* [YOUR OBJECTIVE]: Say how many lines of these entries include the word "Blender", and answer with the number alone.

[Part of a data file]
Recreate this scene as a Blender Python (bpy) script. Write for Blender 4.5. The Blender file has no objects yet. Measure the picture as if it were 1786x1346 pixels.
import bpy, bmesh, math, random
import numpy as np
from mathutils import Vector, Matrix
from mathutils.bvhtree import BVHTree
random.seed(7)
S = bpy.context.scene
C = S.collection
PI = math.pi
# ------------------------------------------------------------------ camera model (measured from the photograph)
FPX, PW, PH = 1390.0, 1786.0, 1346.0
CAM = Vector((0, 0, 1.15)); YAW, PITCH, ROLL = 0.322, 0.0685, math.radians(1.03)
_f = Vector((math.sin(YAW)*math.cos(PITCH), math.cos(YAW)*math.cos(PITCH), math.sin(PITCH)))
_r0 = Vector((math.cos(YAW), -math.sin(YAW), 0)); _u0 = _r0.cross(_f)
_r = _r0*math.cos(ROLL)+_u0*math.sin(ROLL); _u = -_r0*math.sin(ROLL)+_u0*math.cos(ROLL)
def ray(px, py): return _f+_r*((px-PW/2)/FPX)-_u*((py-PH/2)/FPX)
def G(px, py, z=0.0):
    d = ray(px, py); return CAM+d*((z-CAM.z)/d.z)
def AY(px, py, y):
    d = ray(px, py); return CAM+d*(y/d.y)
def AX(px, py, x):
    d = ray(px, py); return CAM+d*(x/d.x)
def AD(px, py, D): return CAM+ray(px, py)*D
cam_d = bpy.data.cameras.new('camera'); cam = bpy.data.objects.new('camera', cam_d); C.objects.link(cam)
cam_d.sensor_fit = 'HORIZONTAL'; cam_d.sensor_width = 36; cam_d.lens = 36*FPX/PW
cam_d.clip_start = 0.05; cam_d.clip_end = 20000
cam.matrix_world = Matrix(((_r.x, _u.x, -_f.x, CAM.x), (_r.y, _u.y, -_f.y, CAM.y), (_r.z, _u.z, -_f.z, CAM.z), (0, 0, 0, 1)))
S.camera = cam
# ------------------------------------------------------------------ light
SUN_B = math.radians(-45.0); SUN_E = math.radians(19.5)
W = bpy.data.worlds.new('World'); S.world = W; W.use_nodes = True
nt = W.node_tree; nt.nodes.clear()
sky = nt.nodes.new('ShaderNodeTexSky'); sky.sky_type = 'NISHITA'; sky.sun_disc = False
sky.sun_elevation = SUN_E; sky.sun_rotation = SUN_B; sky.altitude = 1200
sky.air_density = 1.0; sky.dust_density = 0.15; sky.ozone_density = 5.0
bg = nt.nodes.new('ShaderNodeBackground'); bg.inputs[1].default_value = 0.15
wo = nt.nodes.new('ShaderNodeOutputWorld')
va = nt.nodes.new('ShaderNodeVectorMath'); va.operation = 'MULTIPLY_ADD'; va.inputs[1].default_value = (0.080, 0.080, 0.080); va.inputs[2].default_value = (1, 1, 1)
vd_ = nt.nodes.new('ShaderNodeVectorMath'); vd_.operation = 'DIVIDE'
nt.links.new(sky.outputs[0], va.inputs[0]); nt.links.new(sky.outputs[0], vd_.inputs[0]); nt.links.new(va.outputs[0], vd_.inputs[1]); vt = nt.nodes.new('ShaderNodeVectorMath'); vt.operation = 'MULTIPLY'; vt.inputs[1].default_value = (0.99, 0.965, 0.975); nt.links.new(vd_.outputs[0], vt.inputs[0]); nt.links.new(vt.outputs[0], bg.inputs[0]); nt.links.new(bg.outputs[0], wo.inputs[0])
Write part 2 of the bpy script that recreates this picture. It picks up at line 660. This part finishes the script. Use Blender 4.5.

* [OUTPUT FOR THIS TASK]: 2